The writing here, by short-story whiz Wright, is deceptively simple, but it takes you right back into the turbulent social and political world of high-school Hawaii in the '60s and '70s. Wright has crafted a flashback of the highest order.
--Burl Burlingame
HONOLULU STAR-BULLETIN
What I'm discovering is a few readers think I've misused Pidgin English in PUNAHOU BLUES, violating some Holy Grail of how words should be spoken. Well, I've got news--GET A LIFE! The thing about Pidgin is it's elusive and can't be nailed down. It sounds different in different communities, islands, and even in your own family.
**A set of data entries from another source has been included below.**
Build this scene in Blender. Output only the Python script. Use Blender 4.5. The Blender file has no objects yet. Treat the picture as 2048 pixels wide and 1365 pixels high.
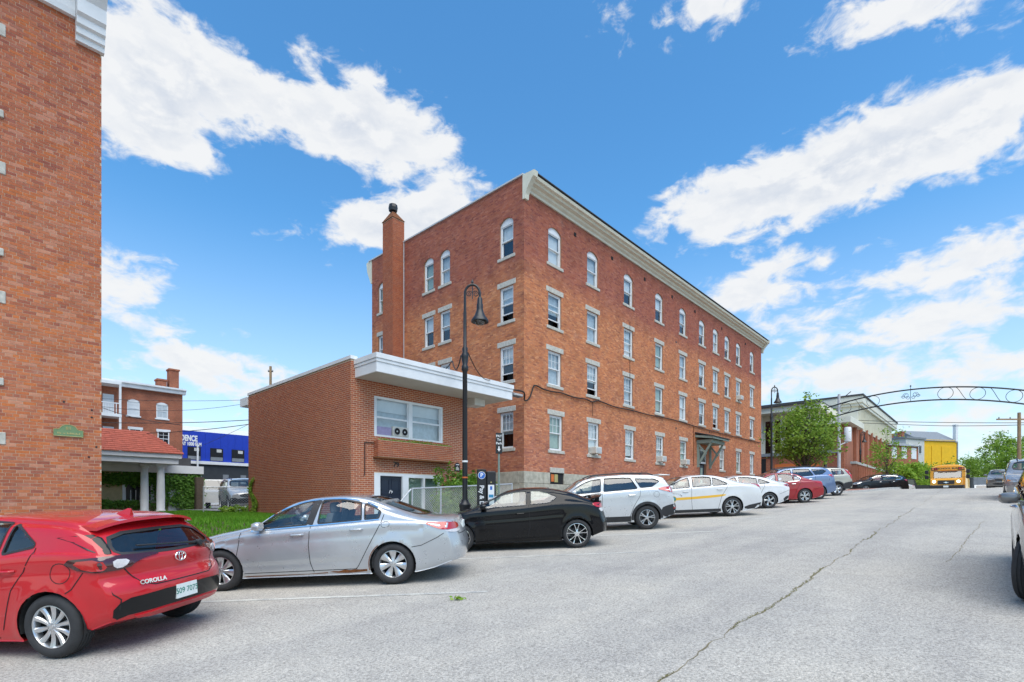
import bpy, bmesh, math, random
import numpy as np
from mathutils import Vector, Matrix
from mathutils.bvhtree import BVHTree
from mathutils.geometry import delaunay_2d_cdt
R = math.radians
random.seed(7); rng = np.random.default_rng(7)
SC = bpy.context.scene
COL = SC.collection

# ------------------------------------------------------------------ camera
# x runs up the street, y from the street towards the brick buildings
HEAD = R(42.9)
cam_d = bpy.data.cameras.new('camera'); cam = bpy.data.objects.new('camera', cam_d); COL.objects.link(cam)
cam.location = (0, 0, 1.62); cam.rotation_euler = (R(90), 0, HEAD - R(90))
cam_d.sensor_width = 36; cam_d.lens = 36 * 1034 / 2048; cam_d.shift_y = 0.1575
cam_d.clip_start = 0.05; cam_d.clip_end = 4000
SC.camera = cam

# ------------------------------------------------------------------ sky
SUN_AZ, SUN_EL = R(-118), R(63)          # world azimuth (from +x towards +y) and elevation
world = bpy.data.worlds.new('World'); SC.world = world; world.use_nodes = True
def build_world():
    nt = world.node_tree; nt.nodes.clear(); L = nt.links.new
    def N(t, **k):
        n = nt.nodes.new(t)
        for a, b in k.items(): setattr(n, a, b)
        return n
    def val(x, sock):
        if isinstance(x, (int, float)): sock.default_value = x
        else: L(x, sock)
    def M(op, a, b=None, c=None):
        n = N('ShaderNodeMath', operation=op); val(a, n.inputs[0])
        if b is not None: val(b, n.inputs[1])
        if c is not None: val(c, n.inputs[2])
        return n.outputs[0]
    out = N('ShaderNodeOutputWorld'); bg = N('ShaderNodeBackground'); L(bg.outputs[0], out.inputs[0])
    sky = N('ShaderNodeTexSky', sky_type='NISHITA'); sky.sun_disc = False
    sky.sun_elevation = SUN_EL; sky.sun_rotation = R(90) - SUN_AZ
    sky.air_density = 1.0; sky.dust_density = 0.5; sky.ozone_density = 2.2; sky.altitude = 80
    tc = N('ShaderNodeTexCoord'); sp = N('ShaderNodeSeparateXYZ'); L(tc.outputs['Generated'], sp.inputs[0])
    az = M('ARCTAN2', sp.outputs[1], sp.outputs[0]); el = M('ARCSINE', sp.outputs[2])
    hs = N('ShaderNodeHueSaturation'); hs.inputs['Saturation'].default_value = 1.18; hs.inputs['Value'].default_value = 1.0
    tn = N('ShaderNodeMix', data_type='RGBA', blend_type='MULTIPLY'); tn.inputs['Factor'].default_value = 1; tn.inputs['B'].default_value = (.90, 1.07, 1.08, 1); L(sky.outputs[0], tn.inputs['A']); L(tn.outputs['Result'], hs.inputs['Color'])
    # cumulus banks: (azimuth, elevation, half widths, weight)
    banks = [(1.366,.593,.075,.075,.62),(1.33,.53,.075,.04,.5),(1.171,.610,.16,.036,.56),(.97,.600,.15,.048,.62),(.94,.485,.20,.036,.46),(.868,.526,.07,.03,.3),
     (.317,.490,.16,.046,.66),(.13,.500,.14,.04,.66),(.0,.51,.08,.035,.6),(.06,.655,.125,.028,.62),(.366,.735,.09,.03,.55),(1.0,.475,.11,.028,.42),(.557,.742,.04,.02,.48),
     (.333,.352,.07,.026,.62),(.046,.337,.10,.026,.56),(.087,.268,.13,.026,.52),(.117,.195,.16,.030,.50),(1.40,.32,.07,.06,.55),(1.313,.233,.055,.016,.4),
     (1.233,.198,.09,.03,.36),(.226,.386,.08,.014,.35),(.046,.107,.2,.04,.25),(1.15,.10,.3,.05,.35),(1.121,.684,.05,.015,.32),(-.008,.534,.04,.012,.3),(.55,.10,.25,.05,.3),
     (1.06,.535,.10,.022,-.35),(.68,.63,.15,.085,-.5),(1.052,.341,.2,.06,-.45),(1.171,.49,.12,.03,-.45),(.46,.62,.12,.05,-.45),(.772,.76,.34,.03,-.3),(.08,.412,.11,.018,-.35),(.62,.42,.14,.09,-.4),(1.15,.75,.2,.05,-.4),(.2,.6,.1,.025,-.3),(1.4,.43,.12,.035,-.4)]
    acc = None
    for a0, e0, sa, se, w in banks:
        da = M('MULTIPLY', M('SUBTRACT', az, a0), 1 / (sa * 1.15)); de = M('MULTIPLY', M('SUBTRACT', el, e0), 1 / (se * 1.15))
        q = M('ADD', M('MULTIPLY', da, da), M('MULTIPLY', de, de))
        g = M('MULTIPLY', M('EXPONENT', M('MULTIPLY', q, -1.0)), w)
        acc = g if acc is None else M('ADD', acc, g)
    def cl(de):
        cb = N('ShaderNodeCombineXYZ'); L(az, cb.inputs[0]); L(M('MULTIPLY', M('ADD', el, de), 1.9), cb.inputs[1])
        n1 = N('ShaderNodeTexNoise'); n1.inputs['Scale'].default_value = 5.5; n1.inputs['Detail'].default_value = 9; n1.inputs['Roughness'].default_value = .60; n1.inputs['Distortion'].default_value = .25
        L(cb.outputs[0], n1.inputs['Vector'])
        n2 = N('ShaderNodeTexNoise'); n2.inputs['Scale'].default_value = 19; n2.inputs['Detail'].default_value = 7; n2.inputs['Roughness'].default_value = .58; n2.inputs['Distortion'].default_value = .4
        L(cb.outputs[0], n2.inputs['Vector'])
        n = M('ADD', M('MULTIPLY', M('SUBTRACT', n1.outputs[0], .5), 1.3), M('MULTIPLY', M('SUBTRACT', n2.outputs[0], .5), 1.15))
        return n
    n0 = cl(0.0); n_up = cl(0.022)
    d0 = M('ADD', M('ADD', n0, acc), -.03); d1 = M('ADD', M('ADD', n_up, acc), -.03)
    mr = N('ShaderNodeMapRange', interpolation_type='SMOOTHSTEP'); L(d0, mr.inputs[0]); mr.inputs[1].default_value = .06; mr.inputs[2].default_value = .42
    # light from above: thinner towards the top of a puff = brighter
    sh = N('ShaderNodeMapRange'); L(M('SUBTRACT', d1, d0), sh.inputs[0]); sh.inputs[1].default_value = -.14; sh.inputs[2].default_value = .24; sh.inputs[3].default_value = 0; sh.inputs[4].default_value = 1
    thick = N('ShaderNodeMapRange'); L(d0, thick.inputs[0]); thick.inputs[1].default_value = .3; thick.inputs[2].default_value = .95; thick.inputs[3].default_value = 0; thick.inputs[4].default_value = .8
    ccol = N('ShaderNodeMix', data_type='RGBA'); ccol.inputs['A'].default_value = (3.95, 4.0, 4.05, 1); ccol.inputs['B'].default_value = (2.55, 2.85, 3.35, 1)
    L(M('MULTIPLY', sh.outputs[0], thick.outputs[0]), ccol.inputs['Factor'])
    # haze towards the horizon
    hz = N('ShaderNodeMapRange', interpolation_type='SMOOTHSTEP'); L(el, hz.inputs[0]); hz.inputs[1].default_value = -.02; hz.inputs[2].default_value = .50; hz.inputs[3].default_value = .62; hz.inputs[4].default_value = 0
    mx0 = N('ShaderNodeMix', data_type='RGBA'); L(hz.outputs[0], mx0.inputs['Factor']); L(hs.outputs[0], mx0.inputs['A']); mx0.inputs['B'].default_value = (3.7, 3.95, 4.15, 1)
    mx = N('ShaderNodeMix', data_type='RGBA'); L(M('MULTIPLY', mr.outputs[0], .97), mx.inputs['Factor']); L(mx0.outputs['Result'], mx.inputs['A']); L(ccol.outputs['Result'], mx.inputs['B'])
    L(mx.outputs['Result'], bg.inputs[0]); bg.inputs[1].default_value = 0.12
build_world()
sun_d = bpy.data.lights.new('sun', 'SUN'); sun = bpy.data.objects.new('sun', sun_d); COL.objects.link(sun)
sun_d.energy = 2.1; sun_d.angle = R(62); sun_d.color = (1.0, .93, .81)
sun.rotation_euler = (Vector((math.cos(SUN_EL) * math.cos(SUN_AZ), math.cos(SUN_EL) * math.sin(SUN_AZ), math.sin(SUN_EL)))).to_track_quat('Z', 'Y').to_euler()
sun.location = (0, -20, 40)
vs = SC.view_settings; vs.view_transform = 'Standard'; vs.look = 'None'; vs.exposure = 0.95; vs.gamma = 1; vs.use_curve_mapping = False
SC.render.engine = 'CYCLES'; SC.cycles.max_bounces = 8; SC.cycles.transparent_max_bounces = 16; SC.cycles.sample_clamp_indirect = 6
try: SC.cycles.use_denoising = True
except Exception: pass

# ------------------------------------------------------------------ materials
MATS = {}
def _mat(name):
    m = bpy.data.materials.new(name); m.use_nodes = True; nt = m.node_tree
    b = nt.nodes['Principled BSDF']; MATS[name] = m
    return m, nt, b
def setp(b, **k):
    al = dict(rough='Roughness', metal='Metallic', spec='Specular IOR Level', coat='Coat Weight', coatr='Coat Roughness', trans='Transmission Weight', ior='IOR', alpha='Alpha')
    for a, v in k.items(): b.inputs[al[a]].default_value = v
def noise(nt, scale, detail=4, rough=.55, obj=True, vec=None, dist=0):
    n = nt.nodes.new('ShaderNodeTexNoise'); n.inputs['Scale'].default_value = scale; n.inputs['Detail'].default_value = detail; n.inputs['Roughness'].default_value = rough; n.inputs['Distortion'].default_value = dist
    if vec is None:
        g = nt.nodes.new('ShaderNodeNewGeometry'); nt.links.new(g.outputs['Position'], n.inputs['Vector'])
    else: nt.links.new(vec, n.inputs['Vector'])
    return n.outputs[0]
def ramp(nt, f, stops):
    r = nt.nodes.new('ShaderNodeValToRGB'); nt.links.new(f, r.inputs[0]); e = r.color_ramp.elements
    while len(e) < len(stops): e.new(.5)
    for i, (p, c) in enumerate(stops):
        e[i].position = p; e[i].color = (*c, 1) if len(c) == 3 else c
    return r.outputs[0]
def mixc(nt, f, a, b, mode='MIX'):
    n = nt.nodes.new('ShaderNodeMix'); n.data_type = 'RGBA'; n.blend_type = mode
    for v, s in ((f, n.inputs['Factor']), (a, n.inputs['A']), (b, n.inputs['B'])):
        if isinstance(v, (int, float)): s.default_value = v
        elif isinstance(v, tuple): s.default_value = (*v, 1) if len(v) == 3 else v
        else: nt.links.new(v, s)
    return n.outputs['Result']
def mth(nt, op, a, b=None, c=None):
    n = nt.nodes.new('ShaderNodeMath'); n.operation = op
    for i, v in enumerate((a, b, c)):
        if v is None: continue
        if isinstance(v, (int, float)): n.inputs[i].default_value = v
        else: nt.links.new(v, n.inputs[i])
    return n.outputs[0]
def bump(nt, b, h, strength=.3, dist=.01):
    n = nt.nodes.new('ShaderNodeBump'); n.inputs['Strength'].default_value = strength; n.inputs['Distance'].default_value = dist
    nt.links.new(h, n.inputs['Height']); nt.links.new(n.outputs[0], b.inputs['Normal'])
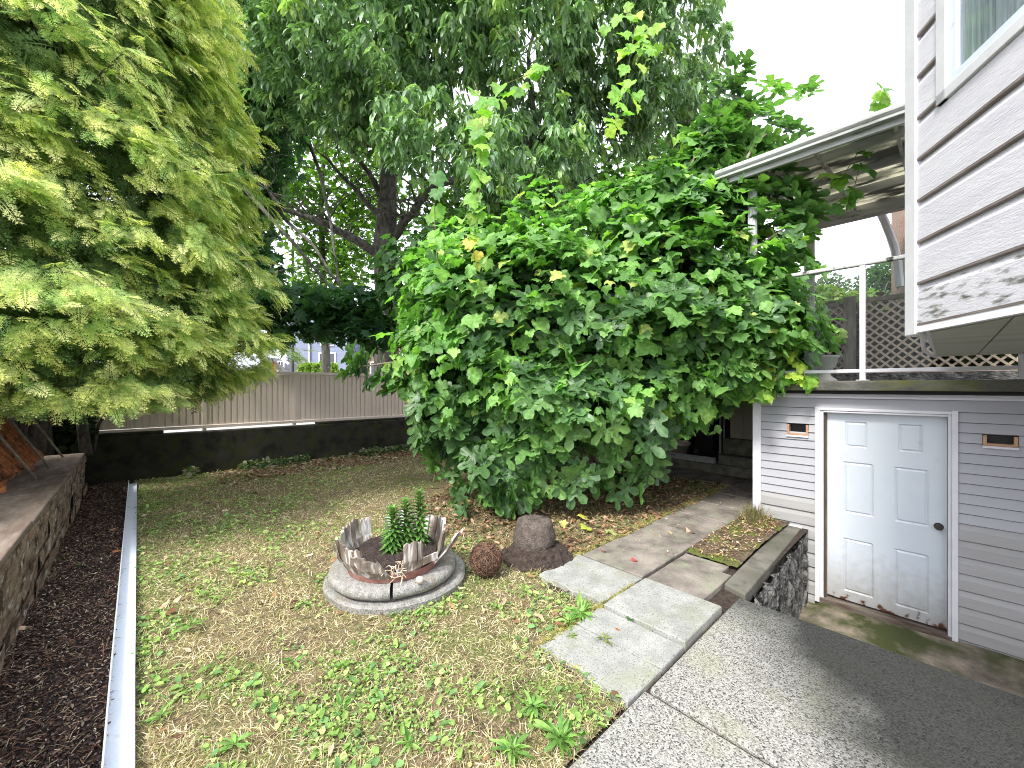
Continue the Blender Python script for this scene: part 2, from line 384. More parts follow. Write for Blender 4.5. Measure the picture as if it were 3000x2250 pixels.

The more country the setting, the more Hawaiian words are used. Sometimes I hear a Southernlike twang to the pidgin, like the creole spoken on east end Molokai. When a "haole" writes in pidgin, it's immediately assumed he or she has no ear for dialogue and there's an implication he or she doesn't care. That's BOGUS, dudes and dudettes. If your a book critic or a student reading Pacific Island Literature, focus less on criticizing a writer's use or misuse of pidgin and more on the overall scope of the book. Burl Burlingame does this in his short and sweet Star-Bulletin reviews. If you think I've misused pidgin, so be it. But this does not diminish the power of my dialogue and descriptive passages.